Mariam Al-Ghamdi is a Saudi actress, radio host, director and writer. She was one of the first women to feature on live radio in the Kingdom, reading the newscast in 1962.

She began scriptwriting for TV in 1984, which paved the way for a career as a producer from 1993. She subsequently forged a successful career as an actress, appearing in shows including “Selfie,” “Sayf Barid,” “Harat Al-Shaykh” and “Hawameer El-Sahraa, as well as in the movie “Wadjda.”

Al-Ghamdi earned a bachelor’s degree in English Literature from King Abdul Aziz University in Jeddah in 1989, and has written many story collections, such as “Ahobbak wa Lakin” and “Asmaa wa Nisaa.” 

Al-Ghamdi appeared on the red carpet at the fifth Saudi Film Festival at the King Abdul Aziz Center for World Culture (Ithra) in Dhahran on Thursday.

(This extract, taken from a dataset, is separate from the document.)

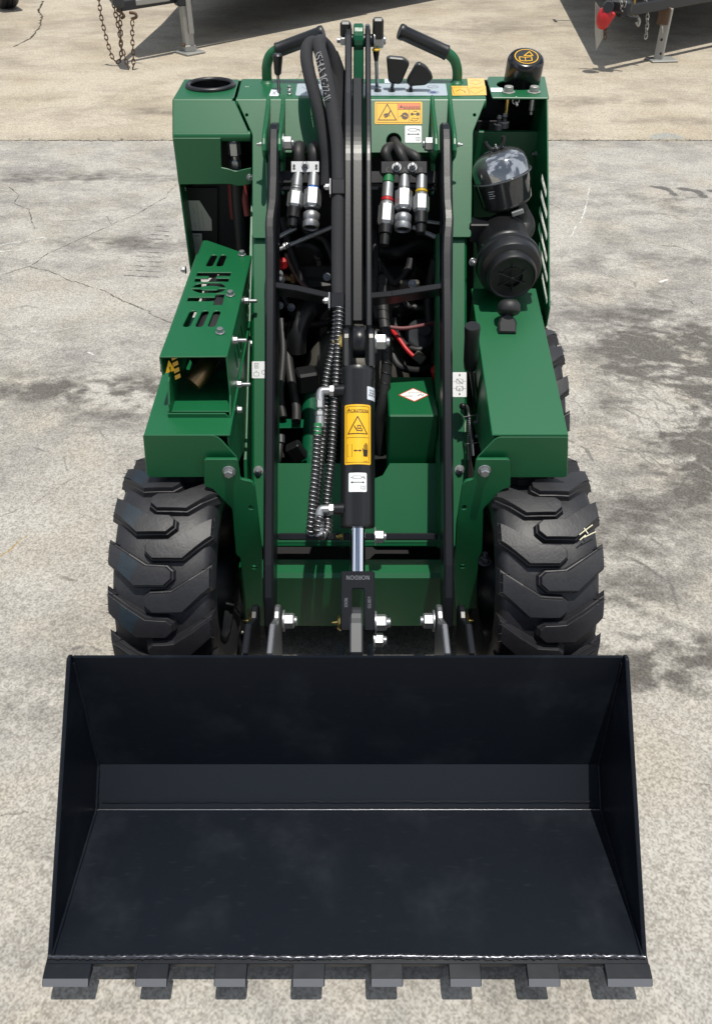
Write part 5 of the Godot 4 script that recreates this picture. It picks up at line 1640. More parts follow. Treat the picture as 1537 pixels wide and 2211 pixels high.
	for dx in [-0.004, 0.005]:
		var a := Vector3(0.2694, 0.6965, 0.0597) + Vector3(dx, 0, 0)
		var b := Vector3(0.3151, 0.4734, 0.0774) + Vector3(dx, 0, 0)
		br.box((a + b) * 0.5, Vector3(0.005, a.distance_to(b), 0.014), Geo.along(b, a).basis, 0.001)
	var brake := put("brake_lever", br, M.black_paint)
	put("brake_grip", bg, M.black_plastic, brake)
	var lg := Geo.new()
	lg.tube(Geo.smooth([Vector3(0.2497, 0.6096, 0.0805), Vector3(0.2577, 0.6093, 0.0781), Vector3(0.2629, 0.601, 0.0773), Vector3(0.2664, 0.5845, 0.0781), Vector3(0.2714, 0.5542, 0.0983), Vector3(0.275, 0.5276, 0.1181), Vector3(0.2775, 0.5051, 0.1343)], 6), 0.0032, 10)
	var latch := put("spring_latch", lg, M.steel)
	var kb := Geo.new()
	kb.lathe([Vector2(0, 0), Vector2(0.006, 0), Vector2(0.0078, 0.003), Vector2(0.0078, 0.010), Vector2(0.005, 0.013), Vector2(0, 0.0135)], Geo.along(Vector3(0.2546, 0.6074, 0.0771), Vector3(0.247, 0.6118, 0.0839)), 20)
	put("latch_knob", kb, M.black_plastic, latch)
	var sp := Geo.new()
	sp.coil([Vector3(0.2677, 0.578, 0.0822), Vector3(0.2701, 0.5593, 0.096), Vector3(0.2738, 0.5324, 0.1153)], 0.0058, 0.0009, 0.0052, 10)
	put("latch_spring", sp, M.steel, latch)
	var cb := Geo.new()
	for q in [[Vector3(0.2504, 0.5816, 0.0857), Vector3(0.2858, 0.5814, 0.0754)], [Vector3(0.2858, 0.5814, 0.0754), Vector3(0.2931, 0.5298, 0.1136)], [Vector3(0.2931, 0.5298, 0.1136), Vector3(0.26, 0.5299, 0.1214)]]:
		var a: Vector3 = q[0]
		var b: Vector3 = q[1]
		var y := (b - a).normalized()
		var z := (EN - y * EN.dot(y)).normalized()
		cb.box((a + b) * 0.5, Vector3(0.002, a.distance_to(b), 0.016), Basis(y.cross(z), y, z), 0.0005)
	put("latch_bracket", cb, M.zinc, latch)
	for q in [Vector3(0.2841, 0.5709, 0.0895), Vector3(0.2878, 0.5443, 0.1092)]:
		fix("screw", q, Vector3(-0.7, 0.3, 0.6), 0.007, 0.001, M.zinc, latch)
	latch.position = EN * 0.022

# ---------------------------------------------------------------- air cleaner
func build_air_cleaner() -> void:
	var bp := M.black_plastic as Material
	var c := Vector3(0.3608, 0.8651, -0.0725)
	var a := Vector3(0.02, -0.13, 0.99).normalized()
	var xf := Geo.along(c, c + a)
	var g := Geo.new()
	g.lathe([Vector2(0, -0.19), Vector2(0.058, -0.19), Vector2(0.062, -0.185), Vector2(0.064, -0.105), Vector2(0.067, -0.10), Vector2(0.067, -0.092), Vector2(0.064, -0.088), Vector2(0.068, -0.07), Vector2(0.0765, -0.068), Vector2(0.0765, -0.06), Vector2(0.073, -0.057), Vector2(0.073, -0.034), Vector2(0.0705, -0.028), Vector2(0.062, -0.024), Vector2(0.058, -0.023), Vector2(0.0575, -0.004), Vector2(0.0555, 0.001), Vector2(0.0525, 0.002), Vector2(0.051, -0.001), Vector2(0.049, -0.002), Vector2(0.027, -0.002), Vector2(0.0265, 0.0005), Vector2(0.0245, 0.0005), Vector2(0.024, -0.009), Vector2(0, -0.009)], xf, 56, 0.75)
	var cl := put("air_cleaner", g, bp, null, "black plastic air cleaner canister")
	var sp := Geo.new()
	for k in 3:
		var d := xf.basis.x.rotated(a, PI * k / 3.0 + 0.1)
		var l := 0.036
		sp.box(c + a * 0.0018, Vector3(2 * l, 0.0016, 0.0045), Basis(d, a.cross(d), a).orthonormalized(), 0.0005)
	sp.cyl(c, c + a * 0.005, 0.004)
	put("cover_spokes", sp, bp, cl)
	var v := Geo.new()
	var vc := Vector3(0.3551, 0.804, -0.0339)
	v.lathe([Vector2(0, -0.02), Vector2(0.020, -0.02), Vector2(0.026, -0.012), Vector2(0.027, 0.004), Vector2(0.022, 0.010), Vector2(0, 0.011)], Geo.along(vc, vc + Vector3(-0.02, -0.75, 0.66)), 24, 0.4)
	var dv := put("dust_valve", v, M.rubber_hose, cl)
	var lipg := Geo.new()
	var lp := [Vector2(0.3307, -0.5787), Vector2(0.3297, -0.5572), Vector2(0.3361, -0.54), Vector2(0.3512, -0.5314), Vector2(0.3652, -0.54), Vector2(0.3727, -0.5572), Vector2(0.3716, -0.5798)]
	lipg.plate(lp, [], 0.012, slope(0.062), 0.004)
	put("valve_lips", lipg, M.rubber_hose, dv)
	var w := Geo.new()
	for q in [[Vector3(0.2971, 0.9087, -0.162), Vector3(0.3036, 0.9015, -0.1362), Vector3(0.3231, 0.9064, -0.1404), Vector3(0.3239, 0.9144, -0.1537), Vector3(0.3147, 0.9221, -0.1733)]]:
		w.tube(q, 0.0014, 6)
	w.tube([Vector3(0.2985, 0.906, -0.1334), Vector3(0.3085, 0.9113, -0.1314), Vector3(0.3196, 0.9169, -0.1558)], 0.0016, 6)
	put("wire_clip", w, M.chrome, cl)
	add_box("mounting_bracket", Vector3(0.3152, 0.9113, -0.2428), Vector3(0.085, 0.045, 0.05), M.black_paint, Basis.IDENTITY, 0.003, cl)
	add_box("mounting_foot", Vector3(0.4208, 0.7419, -0.1254), Vector3(0.07, 0.02, 0.05), M.dark_inside, Basis.IDENTITY, 0.002, cl)
	fix("bolt", Vector3(0.278, 0.8678, -0.1535), Vector3(0.2, 0.2, 0.9), 0.012, 0.004, M.zinc, cl)
	# inlet pipe and glossy pre-cleaner bowl with its wing nut
	add_tube("inlet_pipe", [Vector3(0.398, 0.8896, -0.2507), Vector3(0.4137, 0.9048, -0.2767), Vector3(0.4003, 0.9295, -0.2845), Vector3(0.3776, 0.9631, -0.2736)], 0.028, M.rubber_hose, cl, 8, 24)
	var rc := Vector3(0.3494, 1.0204, -0.296)
	var up := Vector3(-0.29, 0.94, -0.12).normalized()
	var bx := Geo.along(rc, rc + up)
	var b := Geo.new()
	b.lathe([Vector2(0.0675, 0.0055), Vector2(0.0668, 0.014), Vector2(0.065, 0.028), Vector2(0.060, 0.041), Vector2(0.050, 0.051), Vector2(0.036, 0.058), Vector2(0.015, 0.061), Vector2(0.012, 0.058), Vector2(0, 0.058)], bx, 56, 0.55)
	var bowl := put("precleaner_bowl", b, M.smoked_bowl, null, "glossy smoked pre-cleaner bowl with wing nut")
	var cup := Geo.new()
	cup.lathe([Vector2(0, -0.070), Vector2(0.045, -0.070), Vector2(0.056, -0.066), Vector2(0.0615, -0.058), Vector2(0.0660, -0.002), Vector2(0.0688, 0.0), Vector2(0.0695, 0.003), Vector2(0.0675, 0.0055)], bx, 56, 0.55)
	put("bowl_cup", cup, M.smoked_cup, bowl)
	var rim := Geo.new()
	var rp := []
	for k in 49:
		rp.append(bx * Vector3(0.0697 * cos(TAU * k / 48.0), 0.002, 0.0697 * sin(TAU * k / 48.0)))
	rim.tube(rp, 0.0022, 8, false)
	put("bowl_rim", rim, mat("clear_rim", lin(0.06, 0.065, 0.07), 0.08), bowl)
	var wn := Geo.new()
	wn.cyl(bx * Vector3(0, 0.058, 0), bx * Vector3(0, 0.068, 0), 0.0085)
	for s in [-1, 1]:
		wn.tube([bx * Vector3(0.005 * s, 0.064, 0), bx * Vector3(0.014 * s, 0.068, 0), bx * Vector3(0.021 * s, 0.080, 0), bx * Vector3(0.021 * s, 0.087, 0)], 0.0055, 8)
	put("wing_nut", wn, bp, bowl)
	fix("thread_end", bx * Vector3(0, 0.066, 0), up, 0.006, 0.004, M.zinc, bowl)
	var nk := Geo.new()
	nk.cyl(bx * Vector3(0, -0.064, 0), bx * Vector3(0, -0.085, 0), 0.031, 0.030, 28)
	put("bowl_neck", nk, M.rubber_hose, bowl)
	var cm := Geo.new()
	cm.lathe([Vector2(0.0305, -0.093), Vector2(0.0325, -0.093), Vector2(0.0325, -0.083), Vector2(0.0305, -0.083)], bx, 28, 0.9)
	cm.box(Vector3(0.3843, 0.9599, -0.225), Vector3(0.028, 0.011, 0.008), Basis(Vector3(0, 0, 1), 0.35), 0.001)
	put("hose_clamp", cm, M.zinc, bowl)
	var tp := Print.new()
	for k in 4:
		tp.line(Vector2(-0.008, 0.01 - 0.005 * k), Vector2(0.008 - 0.003 * (k % 2), 0.01 - 0.005 * k), 0.0014, Color(0.55, 0.56, 0.57), 0)
	add_print("bowl_print", tp, Transform3D(bx.basis * Basis(Vector3.UP, -0.55), rc - up * 0.024), 0.0665)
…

She praised Ithra for organizing the festival and supporting young filmmakers in Saudi Arabia, saying: “In the past Saudi filmmakers were on their own, but thanks to Ithra, they now have the support they need.”

She was particularly excited at the progress of women in Saudi cinema: “I am truly proud of what they have achieved, and I hope to have played a part in bringing it about.”